Al di là della loro attuale percezione negativa, fàccino e venghino sono esempi preziosi del funzionamento e della trasformazione della lingua italiana. La loro presenza nei testi di autori del passato testimonia l’importanza della flessibilità linguistica e dell’analogia nel modellare il sistema verbale italiano.
La lingua non è mai statica, ma evolve attraverso spinte creative e standardizzanti che riflettono i cambiamenti sociali e culturali. Forme un tempo comuni possono diventare arcaiche o volgari, mentre altre acquisiscono prestigio o neutralità.

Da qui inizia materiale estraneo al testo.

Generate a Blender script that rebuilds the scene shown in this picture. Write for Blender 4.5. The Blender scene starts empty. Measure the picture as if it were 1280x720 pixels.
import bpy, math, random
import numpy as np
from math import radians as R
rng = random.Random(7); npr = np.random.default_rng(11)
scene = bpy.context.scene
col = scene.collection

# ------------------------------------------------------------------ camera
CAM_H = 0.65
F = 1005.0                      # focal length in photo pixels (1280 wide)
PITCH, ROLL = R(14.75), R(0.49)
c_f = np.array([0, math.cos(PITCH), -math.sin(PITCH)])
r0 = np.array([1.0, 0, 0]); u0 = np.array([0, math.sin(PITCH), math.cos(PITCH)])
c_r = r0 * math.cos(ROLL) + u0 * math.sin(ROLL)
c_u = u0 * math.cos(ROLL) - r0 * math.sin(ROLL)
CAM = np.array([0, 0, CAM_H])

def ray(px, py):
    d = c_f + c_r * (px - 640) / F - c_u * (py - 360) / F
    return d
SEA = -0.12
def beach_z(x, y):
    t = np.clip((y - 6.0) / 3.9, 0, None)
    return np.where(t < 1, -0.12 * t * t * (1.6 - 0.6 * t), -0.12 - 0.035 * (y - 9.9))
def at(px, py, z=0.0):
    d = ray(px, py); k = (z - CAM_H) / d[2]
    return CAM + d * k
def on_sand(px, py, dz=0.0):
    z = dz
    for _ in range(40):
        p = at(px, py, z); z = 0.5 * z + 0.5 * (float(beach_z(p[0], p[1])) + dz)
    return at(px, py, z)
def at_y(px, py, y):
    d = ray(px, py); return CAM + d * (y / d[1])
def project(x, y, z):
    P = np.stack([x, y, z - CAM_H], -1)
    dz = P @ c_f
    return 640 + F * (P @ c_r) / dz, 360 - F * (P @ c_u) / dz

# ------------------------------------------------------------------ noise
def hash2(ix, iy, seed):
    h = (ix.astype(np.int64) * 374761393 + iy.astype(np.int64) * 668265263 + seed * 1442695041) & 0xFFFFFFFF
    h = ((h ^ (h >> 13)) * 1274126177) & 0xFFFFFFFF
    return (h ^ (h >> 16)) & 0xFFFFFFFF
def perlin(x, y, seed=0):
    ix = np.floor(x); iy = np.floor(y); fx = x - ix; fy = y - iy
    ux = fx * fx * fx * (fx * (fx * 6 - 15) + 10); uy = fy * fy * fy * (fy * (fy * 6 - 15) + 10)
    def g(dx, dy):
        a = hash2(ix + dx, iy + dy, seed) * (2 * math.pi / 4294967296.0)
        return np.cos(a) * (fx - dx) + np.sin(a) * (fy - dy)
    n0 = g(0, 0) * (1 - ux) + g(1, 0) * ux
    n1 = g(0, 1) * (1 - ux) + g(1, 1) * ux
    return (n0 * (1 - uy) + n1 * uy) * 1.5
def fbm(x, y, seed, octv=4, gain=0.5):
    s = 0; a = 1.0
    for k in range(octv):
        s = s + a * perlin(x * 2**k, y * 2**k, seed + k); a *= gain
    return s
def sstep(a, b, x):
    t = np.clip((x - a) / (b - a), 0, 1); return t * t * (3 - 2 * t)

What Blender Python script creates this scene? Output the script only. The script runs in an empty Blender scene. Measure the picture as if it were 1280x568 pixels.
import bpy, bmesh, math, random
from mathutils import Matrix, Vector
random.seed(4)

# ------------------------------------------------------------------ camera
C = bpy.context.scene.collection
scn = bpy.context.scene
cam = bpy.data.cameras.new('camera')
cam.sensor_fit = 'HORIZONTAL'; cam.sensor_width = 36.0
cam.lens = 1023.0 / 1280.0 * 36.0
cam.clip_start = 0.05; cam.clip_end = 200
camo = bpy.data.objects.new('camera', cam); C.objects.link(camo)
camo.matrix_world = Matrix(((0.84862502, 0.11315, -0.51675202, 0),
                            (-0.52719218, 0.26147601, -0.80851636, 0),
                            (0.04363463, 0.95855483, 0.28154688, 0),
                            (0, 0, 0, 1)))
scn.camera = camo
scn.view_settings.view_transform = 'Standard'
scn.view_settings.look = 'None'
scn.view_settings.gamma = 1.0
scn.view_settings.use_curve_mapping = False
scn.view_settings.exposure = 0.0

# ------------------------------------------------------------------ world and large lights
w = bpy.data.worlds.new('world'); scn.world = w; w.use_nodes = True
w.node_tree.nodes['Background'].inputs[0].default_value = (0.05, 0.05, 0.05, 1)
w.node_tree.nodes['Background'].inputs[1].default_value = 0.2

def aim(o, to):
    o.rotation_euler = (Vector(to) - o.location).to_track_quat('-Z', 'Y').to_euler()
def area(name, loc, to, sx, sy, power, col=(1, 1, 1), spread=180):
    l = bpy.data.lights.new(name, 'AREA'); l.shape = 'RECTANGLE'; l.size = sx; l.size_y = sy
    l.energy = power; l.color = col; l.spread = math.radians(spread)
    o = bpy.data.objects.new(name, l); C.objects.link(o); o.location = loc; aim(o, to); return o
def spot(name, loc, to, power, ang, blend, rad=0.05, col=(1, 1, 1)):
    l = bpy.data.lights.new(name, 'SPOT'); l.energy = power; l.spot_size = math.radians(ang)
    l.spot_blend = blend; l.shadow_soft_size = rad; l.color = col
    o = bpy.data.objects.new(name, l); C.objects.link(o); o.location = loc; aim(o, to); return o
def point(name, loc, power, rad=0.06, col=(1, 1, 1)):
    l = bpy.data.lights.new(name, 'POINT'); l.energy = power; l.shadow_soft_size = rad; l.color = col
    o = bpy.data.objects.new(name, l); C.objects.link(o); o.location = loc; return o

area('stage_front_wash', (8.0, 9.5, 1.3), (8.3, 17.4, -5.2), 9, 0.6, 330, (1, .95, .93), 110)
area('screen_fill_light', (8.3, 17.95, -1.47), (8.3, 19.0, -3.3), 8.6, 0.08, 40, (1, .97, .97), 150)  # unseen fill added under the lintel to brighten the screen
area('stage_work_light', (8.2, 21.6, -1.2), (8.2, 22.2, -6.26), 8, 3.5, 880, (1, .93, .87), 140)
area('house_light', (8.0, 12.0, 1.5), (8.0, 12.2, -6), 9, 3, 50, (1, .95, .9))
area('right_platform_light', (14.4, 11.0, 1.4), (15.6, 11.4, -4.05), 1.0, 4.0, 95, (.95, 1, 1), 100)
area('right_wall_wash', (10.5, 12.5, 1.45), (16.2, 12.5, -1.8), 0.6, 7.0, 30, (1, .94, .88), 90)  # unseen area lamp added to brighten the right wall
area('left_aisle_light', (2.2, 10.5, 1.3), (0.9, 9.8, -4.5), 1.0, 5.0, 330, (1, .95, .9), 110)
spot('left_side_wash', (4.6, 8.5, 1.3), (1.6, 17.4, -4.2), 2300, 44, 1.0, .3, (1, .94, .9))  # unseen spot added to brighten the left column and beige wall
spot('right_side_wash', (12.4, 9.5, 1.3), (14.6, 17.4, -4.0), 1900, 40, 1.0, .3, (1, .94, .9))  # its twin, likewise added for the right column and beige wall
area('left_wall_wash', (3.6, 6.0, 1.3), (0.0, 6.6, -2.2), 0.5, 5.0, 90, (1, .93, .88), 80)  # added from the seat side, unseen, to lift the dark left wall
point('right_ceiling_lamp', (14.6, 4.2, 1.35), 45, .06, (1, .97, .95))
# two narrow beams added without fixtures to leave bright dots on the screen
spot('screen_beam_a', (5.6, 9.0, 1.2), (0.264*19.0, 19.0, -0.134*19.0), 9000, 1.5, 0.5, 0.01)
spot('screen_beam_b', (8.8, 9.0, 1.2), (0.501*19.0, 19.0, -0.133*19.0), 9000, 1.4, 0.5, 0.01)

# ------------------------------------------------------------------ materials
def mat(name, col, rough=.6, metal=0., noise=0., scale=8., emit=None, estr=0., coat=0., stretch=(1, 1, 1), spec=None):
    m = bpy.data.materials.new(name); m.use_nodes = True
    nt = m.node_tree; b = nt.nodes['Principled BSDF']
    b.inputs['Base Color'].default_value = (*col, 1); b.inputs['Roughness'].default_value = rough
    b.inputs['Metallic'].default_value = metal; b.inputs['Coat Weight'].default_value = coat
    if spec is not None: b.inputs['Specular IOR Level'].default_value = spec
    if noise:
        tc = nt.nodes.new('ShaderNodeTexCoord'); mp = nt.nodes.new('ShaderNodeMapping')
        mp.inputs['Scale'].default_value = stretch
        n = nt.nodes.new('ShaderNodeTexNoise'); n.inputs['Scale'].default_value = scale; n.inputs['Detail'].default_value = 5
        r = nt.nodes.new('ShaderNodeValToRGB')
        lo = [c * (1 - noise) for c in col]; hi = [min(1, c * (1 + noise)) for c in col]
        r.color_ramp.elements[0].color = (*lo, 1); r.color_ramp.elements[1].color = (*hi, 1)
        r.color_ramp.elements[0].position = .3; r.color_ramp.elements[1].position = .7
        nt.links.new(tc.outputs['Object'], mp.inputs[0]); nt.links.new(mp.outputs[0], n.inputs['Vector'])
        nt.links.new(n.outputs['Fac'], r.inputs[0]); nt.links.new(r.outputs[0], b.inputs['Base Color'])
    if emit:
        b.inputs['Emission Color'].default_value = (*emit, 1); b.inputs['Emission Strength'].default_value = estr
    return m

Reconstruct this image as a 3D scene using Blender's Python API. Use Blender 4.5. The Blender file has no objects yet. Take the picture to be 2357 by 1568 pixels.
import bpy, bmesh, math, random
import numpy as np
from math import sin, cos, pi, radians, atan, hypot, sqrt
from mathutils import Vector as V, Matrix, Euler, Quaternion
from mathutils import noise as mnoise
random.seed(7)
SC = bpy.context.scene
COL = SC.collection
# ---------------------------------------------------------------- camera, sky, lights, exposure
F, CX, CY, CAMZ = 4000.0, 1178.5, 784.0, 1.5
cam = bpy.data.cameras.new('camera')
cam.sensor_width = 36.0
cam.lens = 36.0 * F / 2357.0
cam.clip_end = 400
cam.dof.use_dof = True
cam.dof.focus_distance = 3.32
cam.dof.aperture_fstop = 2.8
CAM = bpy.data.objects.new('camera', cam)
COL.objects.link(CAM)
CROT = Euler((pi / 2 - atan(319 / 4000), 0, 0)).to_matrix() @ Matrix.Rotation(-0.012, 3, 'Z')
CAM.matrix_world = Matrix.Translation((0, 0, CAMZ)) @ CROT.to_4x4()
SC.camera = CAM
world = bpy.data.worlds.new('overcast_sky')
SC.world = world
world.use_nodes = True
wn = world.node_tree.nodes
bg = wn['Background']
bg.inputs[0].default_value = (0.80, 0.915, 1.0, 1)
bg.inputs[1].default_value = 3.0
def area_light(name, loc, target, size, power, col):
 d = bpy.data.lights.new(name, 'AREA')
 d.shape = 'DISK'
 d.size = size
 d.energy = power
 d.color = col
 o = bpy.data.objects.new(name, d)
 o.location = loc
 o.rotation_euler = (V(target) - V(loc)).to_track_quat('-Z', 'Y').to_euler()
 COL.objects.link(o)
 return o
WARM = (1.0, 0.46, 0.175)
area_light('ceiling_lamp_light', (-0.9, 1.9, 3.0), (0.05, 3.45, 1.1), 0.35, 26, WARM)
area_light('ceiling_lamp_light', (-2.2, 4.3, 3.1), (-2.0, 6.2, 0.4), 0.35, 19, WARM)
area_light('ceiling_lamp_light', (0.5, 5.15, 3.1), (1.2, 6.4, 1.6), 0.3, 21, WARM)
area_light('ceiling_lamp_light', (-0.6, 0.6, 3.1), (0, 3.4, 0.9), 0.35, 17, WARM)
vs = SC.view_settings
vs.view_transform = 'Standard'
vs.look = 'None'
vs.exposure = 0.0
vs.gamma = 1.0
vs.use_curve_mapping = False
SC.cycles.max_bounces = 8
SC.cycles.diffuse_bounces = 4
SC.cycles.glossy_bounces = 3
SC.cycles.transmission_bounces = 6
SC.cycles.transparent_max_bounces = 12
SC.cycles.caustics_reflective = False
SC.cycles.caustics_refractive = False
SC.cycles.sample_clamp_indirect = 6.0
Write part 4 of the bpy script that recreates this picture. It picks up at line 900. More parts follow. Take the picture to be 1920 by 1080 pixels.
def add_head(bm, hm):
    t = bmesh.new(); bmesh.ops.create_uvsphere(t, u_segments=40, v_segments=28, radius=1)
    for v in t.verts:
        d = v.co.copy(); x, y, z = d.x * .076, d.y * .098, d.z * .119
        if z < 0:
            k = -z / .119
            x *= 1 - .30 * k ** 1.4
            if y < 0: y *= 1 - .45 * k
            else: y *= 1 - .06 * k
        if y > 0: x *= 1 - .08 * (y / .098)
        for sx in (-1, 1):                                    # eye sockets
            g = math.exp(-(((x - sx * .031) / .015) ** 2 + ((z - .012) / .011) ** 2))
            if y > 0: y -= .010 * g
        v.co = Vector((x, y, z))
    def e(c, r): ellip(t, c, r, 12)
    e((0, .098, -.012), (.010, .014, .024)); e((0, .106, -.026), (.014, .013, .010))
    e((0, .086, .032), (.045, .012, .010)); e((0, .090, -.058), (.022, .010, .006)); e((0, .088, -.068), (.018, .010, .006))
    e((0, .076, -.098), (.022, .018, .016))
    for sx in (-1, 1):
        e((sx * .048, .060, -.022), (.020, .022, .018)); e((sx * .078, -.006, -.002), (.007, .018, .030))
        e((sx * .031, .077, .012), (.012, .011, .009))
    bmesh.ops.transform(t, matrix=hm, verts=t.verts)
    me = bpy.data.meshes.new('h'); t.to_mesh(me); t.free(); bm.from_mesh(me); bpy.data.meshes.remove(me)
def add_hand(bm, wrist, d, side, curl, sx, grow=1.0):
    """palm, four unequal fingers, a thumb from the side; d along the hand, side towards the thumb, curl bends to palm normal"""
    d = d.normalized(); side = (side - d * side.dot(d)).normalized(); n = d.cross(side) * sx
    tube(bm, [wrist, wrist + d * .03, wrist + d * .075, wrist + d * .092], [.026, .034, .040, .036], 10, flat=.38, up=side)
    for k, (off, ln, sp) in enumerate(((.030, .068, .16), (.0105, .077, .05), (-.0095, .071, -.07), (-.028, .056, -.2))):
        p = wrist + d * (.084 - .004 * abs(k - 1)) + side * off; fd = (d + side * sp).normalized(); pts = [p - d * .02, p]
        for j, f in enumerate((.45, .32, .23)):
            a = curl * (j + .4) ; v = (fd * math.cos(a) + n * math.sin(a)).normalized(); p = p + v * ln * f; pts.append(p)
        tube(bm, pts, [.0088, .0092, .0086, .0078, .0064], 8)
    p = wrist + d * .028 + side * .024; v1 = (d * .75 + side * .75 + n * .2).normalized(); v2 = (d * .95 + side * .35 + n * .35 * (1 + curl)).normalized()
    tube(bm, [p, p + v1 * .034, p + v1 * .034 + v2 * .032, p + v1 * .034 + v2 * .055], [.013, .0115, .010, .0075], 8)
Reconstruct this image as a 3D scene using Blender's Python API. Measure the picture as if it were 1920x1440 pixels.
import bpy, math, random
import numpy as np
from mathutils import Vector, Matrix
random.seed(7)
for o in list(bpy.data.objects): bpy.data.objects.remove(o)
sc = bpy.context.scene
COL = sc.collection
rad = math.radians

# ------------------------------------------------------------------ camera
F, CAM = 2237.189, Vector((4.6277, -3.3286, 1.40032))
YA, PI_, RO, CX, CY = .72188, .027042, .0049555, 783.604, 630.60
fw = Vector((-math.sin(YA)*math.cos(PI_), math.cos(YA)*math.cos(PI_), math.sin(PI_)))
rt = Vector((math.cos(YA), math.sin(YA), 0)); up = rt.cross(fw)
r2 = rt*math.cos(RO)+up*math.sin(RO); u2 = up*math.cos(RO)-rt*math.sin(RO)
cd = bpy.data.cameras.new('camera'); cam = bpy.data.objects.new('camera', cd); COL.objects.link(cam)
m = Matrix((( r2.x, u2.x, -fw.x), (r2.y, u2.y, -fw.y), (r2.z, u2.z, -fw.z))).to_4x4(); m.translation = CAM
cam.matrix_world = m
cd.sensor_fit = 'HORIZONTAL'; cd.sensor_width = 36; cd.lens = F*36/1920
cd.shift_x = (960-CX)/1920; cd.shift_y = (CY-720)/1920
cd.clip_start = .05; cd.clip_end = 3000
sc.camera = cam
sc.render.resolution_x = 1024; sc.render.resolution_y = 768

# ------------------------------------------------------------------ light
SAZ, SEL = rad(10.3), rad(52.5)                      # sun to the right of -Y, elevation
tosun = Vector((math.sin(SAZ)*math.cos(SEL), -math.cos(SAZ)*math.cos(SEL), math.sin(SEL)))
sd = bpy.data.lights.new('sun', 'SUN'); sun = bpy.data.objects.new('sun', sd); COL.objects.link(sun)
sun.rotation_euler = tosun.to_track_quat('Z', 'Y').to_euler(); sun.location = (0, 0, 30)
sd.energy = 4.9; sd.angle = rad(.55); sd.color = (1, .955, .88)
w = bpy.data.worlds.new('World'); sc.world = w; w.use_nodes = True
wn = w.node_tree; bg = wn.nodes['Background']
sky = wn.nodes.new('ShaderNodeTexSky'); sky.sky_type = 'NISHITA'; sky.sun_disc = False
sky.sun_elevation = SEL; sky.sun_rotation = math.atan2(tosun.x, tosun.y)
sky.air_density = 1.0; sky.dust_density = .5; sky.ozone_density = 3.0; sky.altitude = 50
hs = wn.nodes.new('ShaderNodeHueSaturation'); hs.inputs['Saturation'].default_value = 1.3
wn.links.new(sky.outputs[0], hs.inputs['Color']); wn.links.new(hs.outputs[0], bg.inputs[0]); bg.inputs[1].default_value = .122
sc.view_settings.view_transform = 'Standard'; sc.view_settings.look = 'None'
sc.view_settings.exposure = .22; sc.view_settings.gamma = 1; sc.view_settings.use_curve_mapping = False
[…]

Questa dinamica rende la lingua uno specchio fedele della società, con i suoi valori e i suoi mutamenti.
Studiare le forme oggi considerate “devianti” ma accettate nel passato offre un’opportunità per riflettere sull’importanza della storia della lingua e sull’arbitrarietà di molte norme grammaticali. Dietro ogni “errore” si nasconde spesso una stratificazione di usi e significati che meritano di essere compresi e valorizzati.
Accettare che la lingua sia fluida e in perenne movimento è fondamentale per approcciarla con curiosità e rispetto, evitando rigidità eccessive che spesso finiscono per impoverirne la ricchezza. E forse, guardando al passato, possiamo scoprire che anche nei dettagli apparentemente sbagliati risiede una parte della bellezza della nostra lingua.